What you should do
Produce an exact transcription of the listing below, omitting the pictures.

Source excerpt
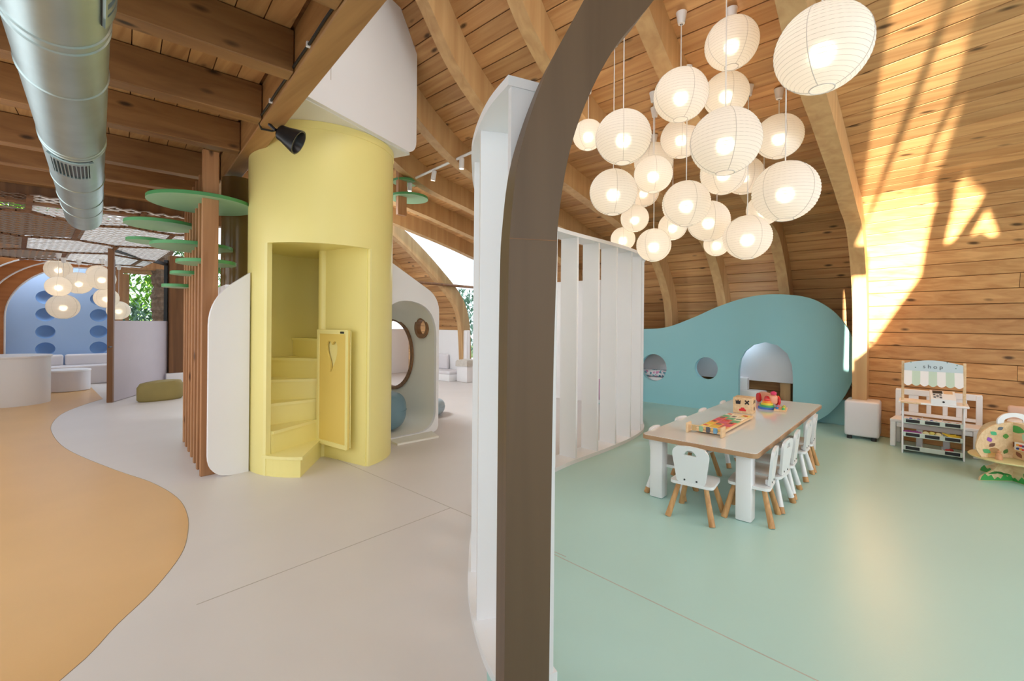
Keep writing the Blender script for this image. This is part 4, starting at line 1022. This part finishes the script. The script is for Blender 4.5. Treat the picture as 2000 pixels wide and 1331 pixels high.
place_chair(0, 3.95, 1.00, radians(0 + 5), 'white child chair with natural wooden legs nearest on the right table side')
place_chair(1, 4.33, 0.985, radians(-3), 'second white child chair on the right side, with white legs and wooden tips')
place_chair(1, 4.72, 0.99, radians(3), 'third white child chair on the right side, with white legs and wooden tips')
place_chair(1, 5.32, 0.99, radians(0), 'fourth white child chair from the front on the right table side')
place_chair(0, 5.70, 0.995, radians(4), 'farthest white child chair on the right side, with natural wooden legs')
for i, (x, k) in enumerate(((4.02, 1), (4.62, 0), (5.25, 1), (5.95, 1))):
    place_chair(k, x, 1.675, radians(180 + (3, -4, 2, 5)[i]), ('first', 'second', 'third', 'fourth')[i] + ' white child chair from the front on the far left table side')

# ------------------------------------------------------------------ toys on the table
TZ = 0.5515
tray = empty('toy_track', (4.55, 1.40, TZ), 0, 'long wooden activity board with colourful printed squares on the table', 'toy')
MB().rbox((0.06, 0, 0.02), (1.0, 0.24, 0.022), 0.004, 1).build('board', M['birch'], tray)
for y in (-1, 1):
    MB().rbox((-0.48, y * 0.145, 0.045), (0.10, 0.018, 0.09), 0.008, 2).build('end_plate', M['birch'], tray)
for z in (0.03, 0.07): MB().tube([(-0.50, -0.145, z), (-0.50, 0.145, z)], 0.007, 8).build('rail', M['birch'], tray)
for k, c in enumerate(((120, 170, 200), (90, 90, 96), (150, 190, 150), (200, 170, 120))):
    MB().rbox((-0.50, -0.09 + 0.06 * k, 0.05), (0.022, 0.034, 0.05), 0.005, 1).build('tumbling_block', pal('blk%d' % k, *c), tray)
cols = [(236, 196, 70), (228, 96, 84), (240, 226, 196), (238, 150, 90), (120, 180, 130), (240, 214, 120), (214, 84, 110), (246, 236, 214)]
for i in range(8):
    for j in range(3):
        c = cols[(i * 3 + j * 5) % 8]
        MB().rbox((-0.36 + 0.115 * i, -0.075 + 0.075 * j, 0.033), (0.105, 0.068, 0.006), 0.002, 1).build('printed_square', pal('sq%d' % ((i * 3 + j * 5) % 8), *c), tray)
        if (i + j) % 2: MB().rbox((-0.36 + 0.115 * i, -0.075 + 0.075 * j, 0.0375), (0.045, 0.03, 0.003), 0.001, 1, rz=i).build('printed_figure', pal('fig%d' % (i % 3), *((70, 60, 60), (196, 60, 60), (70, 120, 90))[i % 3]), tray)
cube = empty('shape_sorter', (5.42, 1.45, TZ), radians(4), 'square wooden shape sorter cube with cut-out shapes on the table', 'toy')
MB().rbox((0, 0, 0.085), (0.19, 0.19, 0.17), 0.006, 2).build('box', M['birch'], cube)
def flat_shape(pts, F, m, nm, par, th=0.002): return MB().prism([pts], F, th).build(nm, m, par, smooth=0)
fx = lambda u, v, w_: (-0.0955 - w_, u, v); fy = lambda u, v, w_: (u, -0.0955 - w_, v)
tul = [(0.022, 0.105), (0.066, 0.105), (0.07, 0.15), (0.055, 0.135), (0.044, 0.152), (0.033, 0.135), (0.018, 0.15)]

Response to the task
Keep writing the Blender script for this image. This is part 4, starting at line 1022. This part finishes the script. The script is for Blender 4.5. Treat the picture as 2000 pixels wide and 1331 pixels high.
place_chair(0, 3.95, 1.00, radians(0 + 5), 'white child chair with natural wooden legs nearest on the right table side')
place_chair(1, 4.33, 0.985, radians(-3), 'second white child chair on the right side, with white legs and wooden tips')
place_chair(1, 4.72, 0.99, radians(3), 'third white child chair on the right side, with white legs and wooden tips')
place_chair(1, 5.32, 0.99, radians(0), 'fourth white child chair from the front on the right table side')
place_chair(0, 5.70, 0.995, radians(4), 'farthest white child chair on the right side, with natural wooden legs')
for i, (x, k) in enumerate(((4.02, 1), (4.62, 0), (5.25, 1), (5.95, 1))):
    place_chair(k, x, 1.675, radians(180 + (3, -4, 2, 5)[i]), ('first', 'second', 'third', 'fourth')[i] + ' white child chair from the front on the far left table side')

# ------------------------------------------------------------------ toys on the table
TZ = 0.5515
tray = empty('toy_track', (4.55, 1.40, TZ), 0, 'long wooden activity board with colourful printed squares on the table', 'toy')
MB().rbox((0.06, 0, 0.02), (1.0, 0.24, 0.022), 0.004, 1).build('board', M['birch'], tray)
for y in (-1, 1):
    MB().rbox((-0.48, y * 0.145, 0.045), (0.10, 0.018, 0.09), 0.008, 2).build('end_plate', M['birch'], tray)
for z in (0.03, 0.07): MB().tube([(-0.50, -0.145, z), (-0.50, 0.145, z)], 0.007, 8).build('rail', M['birch'], tray)
for k, c in enumerate(((120, 170, 200), (90, 90, 96), (150, 190, 150), (200, 170, 120))):
    MB().rbox((-0.50, -0.09 + 0.06 * k, 0.05), (0.022, 0.034, 0.05), 0.005, 1).build('tumbling_block', pal('blk%d' % k, *c), tray)
cols = [(236, 196, 70), (228, 96, 84), (240, 226, 196), (238, 150, 90), (120, 180, 130), (240, 214, 120), (214, 84, 110), (246, 236, 214)]
for i in range(8):
    for j in range(3):
        c = cols[(i * 3 + j * 5) % 8]
        MB().rbox((-0.36 + 0.115 * i, -0.075 + 0.075 * j, 0.033), (0.105, 0.068, 0.006), 0.002, 1).build('printed_square', pal('sq%d' % ((i * 3 + j * 5) % 8), *c), tray)
        if (i + j) % 2: MB().rbox((-0.36 + 0.115 * i, -0.075 + 0.075 * j, 0.0375), (0.045, 0.03, 0.003), 0.001, 1, rz=i).build('printed_figure', pal('fig%d' % (i % 3), *((70, 60, 60), (196, 60, 60), (70, 120, 90))[i % 3]), tray)
cube = empty('shape_sorter', (5.42, 1.45, TZ), radians(4), 'square wooden shape sorter cube with cut-out shapes on the table', 'toy')
MB().rbox((0, 0, 0.085), (0.19, 0.19, 0.17), 0.006, 2).build('box', M['birch'], cube)
def flat_shape(pts, F, m, nm, par, th=0.002): return MB().prism([pts], F, th).build(nm, m, par, smooth=0)
fx = lambda u, v, w_: (-0.0955 - w_, u, v); fy = lambda u, v, w_: (u, -0.0955 - w_, v)
tul = [(0.022, 0.105), (0.066, 0.105), (0.07, 0.15), (0.055, 0.135), (0.044, 0.152), (0.033, 0.135), (0.018, 0.15)]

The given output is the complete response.